5°/ ALORS QUE pour apprécier la perte de chance subie par l'exposant, la cour d'appel a considéré que les choix qu'il avait effectués en 2003 doivent s'analyser au vu de ceux effectués en 2004, tandis qu'il était devenu un client averti ; que la cassation du chef de l'arrêt qui a jugé que M. X... était un client averti à compter du 22 janvier 2004 emportera par voie de conséquence celle du chef de l'arrêt ayant apprécié la perte de chance au vu de l'attitude de M. X... et fondé sur le caractère averti de ce dernier, en application de l'article 624 du code de procédure civile.

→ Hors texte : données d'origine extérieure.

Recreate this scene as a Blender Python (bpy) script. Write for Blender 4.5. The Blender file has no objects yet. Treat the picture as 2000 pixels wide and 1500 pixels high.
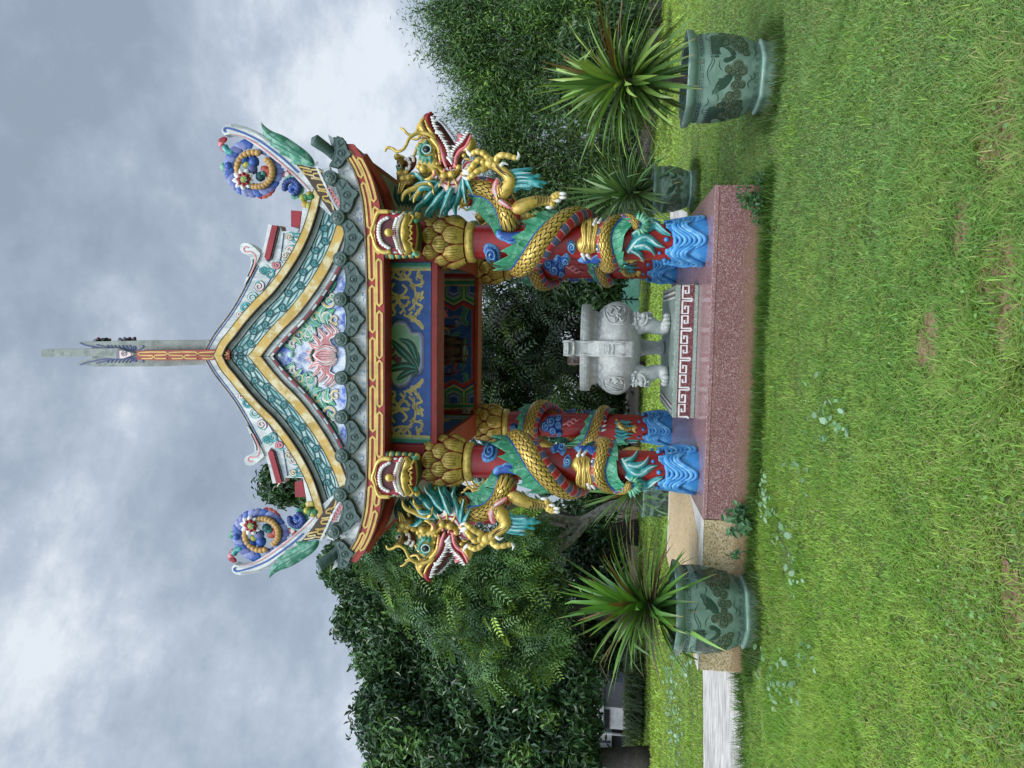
import bpy, bmesh, math, random
import numpy as np
from mathutils import Vector as V, Matrix
from mathutils.geometry import delaunay_2d_cdt
random.seed(7); RNG = np.random.default_rng(7)
SC = bpy.context.scene
COL = SC.collection
# ---------------------------------------------------------------- camera, sky, sun, exposure
F, TH, RO, PSI, CH = 1390.0, .1259, .0247, -.0909, 1.5   # focal length (photo px), pitch, roll, pavilion yaw, eye height
_r0, _u0 = V((1, 0, 0)), V((0, -math.sin(TH), math.cos(TH)))
FW = V((0, math.cos(TH), math.sin(TH)))
UP = _u0 * math.cos(RO) - _r0 * math.sin(RO)
RT = _r0 * math.cos(RO) + _u0 * math.sin(RO)
EYE = V((0, 0, CH))
cd = bpy.data.cameras.new('camera'); cam = bpy.data.objects.new('camera', cd); COL.objects.link(cam)
cd.sensor_width = 36; cd.lens = F / 2000 * 36; cd.clip_end = 3000; cd.clip_start = .05
m = Matrix.Identity(4)
for i in range(3):
    m[i][0], m[i][1], m[i][2], m[i][3] = -UP[i], RT[i], -FW[i], EYE[i]     # the photo lies on its side
cam.matrix_world = m; SC.camera = cam
SC.view_settings.view_transform = 'Standard'; SC.view_settings.look = 'None'
SC.view_settings.exposure = 0.38; SC.view_settings.gamma = 1
SUN_EL, SUN_AZ = math.radians(56), math.radians(200)       # azimuth clockwise from +Y: behind the camera, a little left
W = bpy.data.worlds.new('World'); SC.world = W; W.use_nodes = True
nt = W.node_tree; nt.nodes.clear()
def nd(t, ty, **k):
    n = t.nodes.new(ty)
    for a, b in k.items(): setattr(n, a, b)
    return n
out = nd(nt, 'ShaderNodeOutputWorld'); bg = nd(nt, 'ShaderNodeBackground'); bg.inputs[1].default_value = .1
sky = nd(nt, 'ShaderNodeTexSky', sky_type='NISHITA', sun_disc=False, sun_elevation=SUN_EL, sun_rotation=SUN_AZ)
tc = nd(nt, 'ShaderNodeTexCoord'); mp = nd(nt, 'ShaderNodeMapping'); mp.inputs['Scale'].default_value = (1.5, 1.5, 2.3)
mp.inputs['Location'].default_value = (.35, .2, .75)
n1 = nd(nt, 'ShaderNodeTexNoise'); n1.inputs['Scale'].default_value = 1.35; n1.inputs['Detail'].default_value = 7; n1.inputs['Roughness'].default_value = .52
n1.inputs['Distortion'].default_value = .35
cr = nd(nt, 'ShaderNodeValToRGB')
e = cr.color_ramp.elements
e[0].position = .32; e[0].color = (2.6, 3.1, 3.85, 1)
e[1].position = .74; e[1].color = (6.6, 7.1, 7.6, 1)
x = e.new(.46); x.color = (3.2, 3.8, 4.65, 1)
x = e.new(.58); x.color = (4.2, 4.8, 5.6, 1)
# cloud layer glows brighter around the hidden sun
dot = nd(nt, 'ShaderNodeVectorMath', operation='DOT_PRODUCT')
dot.inputs[1].default_value = (math.sin(SUN_AZ) * math.cos(SUN_EL), math.cos(SUN_AZ) * math.cos(SUN_EL), math.sin(SUN_EL))
mr = nd(nt, 'ShaderNodeMapRange'); mr.inputs[1].default_value = .35; mr.inputs[2].default_value = 1; mr.inputs[3].default_value = 1; mr.inputs[4].default_value = 4.2
mu = nd(nt, 'ShaderNodeVectorMath', operation='SCALE')
mx = nd(nt, 'ShaderNodeMixRGB'); mx.inputs[0].default_value = .88
L = nt.links.new
def _ray(px, py): return (FW + RT * ((750 - py) / F) + UP * ((1000 - px) / F)).normalized()
def lobe(px, py, w0, w1):            # a thinner or thicker place in the cloud cover, by its compass direction and height
    a = nd(nt, 'ShaderNodeVectorMath', operation='DOT_PRODUCT'); a.inputs[1].default_value = _ray(px, py); L(tc.outputs['Generated'], a.inputs[0])
    b_ = nd(nt, 'ShaderNodeMapRange', interpolation_type='SMOOTHSTEP'); b_.inputs[1].default_value = math.cos(math.radians(w0)); b_.inputs[2].default_value = math.cos(math.radians(w1)); L(a.outputs['Value'], b_.inputs[0]); return b_.outputs[0]
L(tc.outputs['Generated'], mp.inputs[0]); L(mp.outputs[0], n1.inputs['Vector']); 
n2 = nd(nt, 'ShaderNodeTexNoise'); n2.inputs['Scale'].default_value = 6.5; n2.inputs['Detail'].default_value = 8; n2.inputs['Roughness'].default_value = .66; L(mp.outputs[0], n2.inputs['Vector'])
q_ = nd(nt, 'ShaderNodeMath', operation='MULTIPLY_ADD'); q_.inputs[1].default_value = .52; L(n2.outputs[0], q_.inputs[0]); w_ = nd(nt, 'ShaderNodeMath', operation='SUBTRACT'); w_.inputs[1].default_value = .26; L(n1.outputs[0], w_.inputs[0]); L(w_.outputs[0], q_.inputs[2]); acc = q_.outputs[0]
for px_, py_, w0_, w1_, k_ in ((650, 130, 13, 2, .17), (760, 190, 9, 1, .12), (60, 1420, 17, 2, .03), (10, 760, 13, 2, .05), (260, 1230, 10, 2, .05), (120, 250, 20, 3, -.05), (330, 900, 14, 2, -.07), (560, 1180, 8, 1, -.06), (420, 480, 10, 2, -.05)):
    q_ = nd(nt, 'ShaderNodeMath', operation='MULTIPLY_ADD'); q_.inputs[1].default_value = k_; L(lobe(px_, py_, w0_, w1_), q_.inputs[0]); L(acc, q_.inputs[2]); acc = q_.outputs[0]
L(acc, cr.inputs[0])
L(tc.outputs['Generated'], dot.inputs[0]); L(dot.outputs['Value'], mr.inputs[0])
L(cr.outputs[0], mu.inputs[0]); L(mr.outputs[0], mu.inputs['Scale'])
L(sky.outputs[0], mx.inputs[1]); L(mu.outputs[0], mx.inputs[2]); L(mx.outputs[0], bg.inputs[0]); L(bg.outputs[0], out.inputs[0])
sd = bpy.data.lights.new('sun', 'SUN'); sd.energy = 1.5; sd.angle = math.radians(16); sd.color = (1, .96, .88)
so = bpy.data.objects.new('sun', sd); COL.objects.link(so)
sdir = V((math.sin(SUN_AZ) * math.cos(SUN_EL), math.cos(SUN_AZ) * math.cos(SUN_EL), math.sin(SUN_EL)))
so.rotation_euler = sdir.to_track_quat('Z', 'Y').to_euler(); so.location = (0, -5, 20)
SC.cycles.max_bounces = 6; SC.cycles.transparent_max_bounces = 4; SC.cycles.use_denoising = True
# ---------------------------------------------------------------- measuring helpers (photo px <-> world)
def ray(px, py): return FW + RT * ((750 - py) / F) + UP * ((1000 - px) / F)
def ground(px, py, z=0):
    d = ray(px, py); return EYE + d * ((z - CH) / d.z)
def at(px, py, Y):
    d = ray(px, py); return EYE + d * (Y / d.y)
PO = V((.309, 7.525, 0)); PU = V((math.cos(PSI), math.sin(PSI), 0)); PN = V((-math.sin(PSI), math.cos(PSI), 0))
S2, LD, PH = 1.165, 2.92, .5        # half column spacing, depth between column rows, platform height
def pv(px, py, v):                   # pavilion-frame point (u, v, z) seen at a photo pixel on the plane v
    d = ray(px, py); e_ = EYE - PO; t = (v - e_.dot(PN)) / d.dot(PN); q = e_ + d * t
    return V((q.dot(PU), v, q.z))
def pz(px, py, z):                   # the same on the horizontal plane z
    q = ground(px, py, z) - PO; return V((q.dot(PU), q.dot(PN), z))
def toW(q): return PO + PU * q[0] + PN * q[1] + V((0, 0, q[2]))
def zoom(x0, y0, s, pts): return [(x0 + a / s, y0 + b / s) for a, b in pts]
# ---------------------------------------------------------------- materials
MATS = {}
def principled(name, rough=.5, metal=0, spec=.5):
    mt = bpy.data.materials.new(name); mt.use_nodes = True; t = mt.node_tree
    b = t.nodes['Principled BSDF']; b.inputs['Roughness'].default_value = rough; b.inputs['Metallic'].default_value = metal
    b.inputs['Specular IOR Level'].default_value = spec
    MATS[name] = mt
    return mt, t, b
def mixcol(t, fac, a, b, mode='MIX'):
    n = nd(t, 'ShaderNodeMixRGB', blend_type=mode)
    for i, s in ((0, fac), (1, a), (2, b)):
        if hasattr(s, 'is_output'): t.links.new(s, n.inputs[i])
        elif i == 0: n.inputs[0].default_value = s
        else: n.inputs[i].default_value = (*s, 1)
    return n.outputs[0]
def noise(t, scale, detail=5, rough=.55, vec=None, dist=0):
    n = nd(t, 'ShaderNodeTexNoise'); n.inputs['Scale'].default_value = scale; n.inputs['Detail'].default_value = detail
    n.inputs['Roughness'].default_value = rough; n.inputs['Distortion'].default_value = dist
    if vec is None:
        c = nd(t, 'ShaderNodeTexCoord'); vec = c.outputs['Object']
    t.links.new(vec, n.inputs['Vector']); return n.outputs[0]
def ramp(t, s, stops):
    n = nd(t, 'ShaderNodeValToRGB'); el = n.color_ramp.elements
    for i, (p, c) in enumerate(stops):
        k = el[i] if i < 2 else el.new(p)
        k.position = p; k.color = (*c, 1) if len(c) == 3 else c
    t.links.new(s, n.inputs[0]); return n.outputs[0]
def bump(t, b, h, st=.2, dist=.01):
    n = nd(t, 'ShaderNodeBump'); n.inputs['Strength'].default_value = st; n.inputs['Distance'].default_value = dist
    t.links.new(h, n.inputs['Height']); t.links.new(n.outputs[0], b.inputs['Normal'])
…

SECOND MOYEN DE CASSATION :

IL EST FAIT GRIEF à l'arrêt attaqué d'avoir limité la condamnation de la CRCAM PCA à payer à M. X... les sommes de 13. 031, 93 euros et de 18. 085, 42 euros au titre de la perte de chance d'obtenir le blocage des ordres passés à découvert ;

AUX MOTIFS QUE ; (...) que le préjudice résultant du manquement de la banque à son obligation de bloquer les ordres passés à découvert consiste en la perte de chance d'obtenir le blocage desdits ordres ; qu'il correspond, d'une part, en la position débitrice du compte de dépôt à vue d'un montant de 13. 031, 93 euros (...) ; que d'autre part, M. X... n'aurait pas supporté de frais de courtage sur les ordres bloqués puisque non passés ;

ALORS QUE le prestataire de services d'investissement est tenu d'exercer son activité avec la compétence, le soin et la diligence qui s'imposent, au mieux des intérêts de ses clients et de l'intégrité du marché, ainsi que de se conformer à toutes les réglementations applicables à l'exercice de son activité de manière à promouvoir au mieux les intérêts de son client et l'intégrité du marché ; que le prestataire habilité qui fournit les services de réception et transmission d'ordres via internet doit, lorsqu'il tient lui-même le compte d'espèces et d'instruments financiers de son client, disposer d'un système automatisé de vérification du compte et qu'en cas d'insuffisance des provisions et des couvertures, le système doit assurer le blocage de l'entrée de l'ordre ; que le prestataire de services d'investissement doit répondre des conséquences dommageables de l'inexécution de ces obligations ; que la réparation du préjudice doit être intégrale et correspondre aux pertes subies par le client en conséquence des ordres que le prestataire s'est fautivement abstenu de bloquer ; que la cour d'appel a constaté que le Crédit Agricole avait commis une faute en manquant de bloquer les ordres passés à découvert par M. X... par voie électronique ; que le préjudice résultant de cette faute correspondait, outre aux frais de courtage sur les ordres litigieux, à l'intégralité des pertes occasionnées par les ordres litigieux, lesquels auraient dû être bloqués ; qu'en limitant la réparation du préjudice à la perte d'une chance d'obtenir le blocage des ordres litigieux, la cour d'appel a violé les articles 1147 du code civil, L. 533-4 du code monétaire et financier, dans sa rédaction alors applicable et 10 de la décision n° 99-07 du Conseil des marchés financiers, devenu l'article 321-62 du règlement général de l'Autorité des marchés financiers, ensemble le principe de la réparation intégrale du préjudice.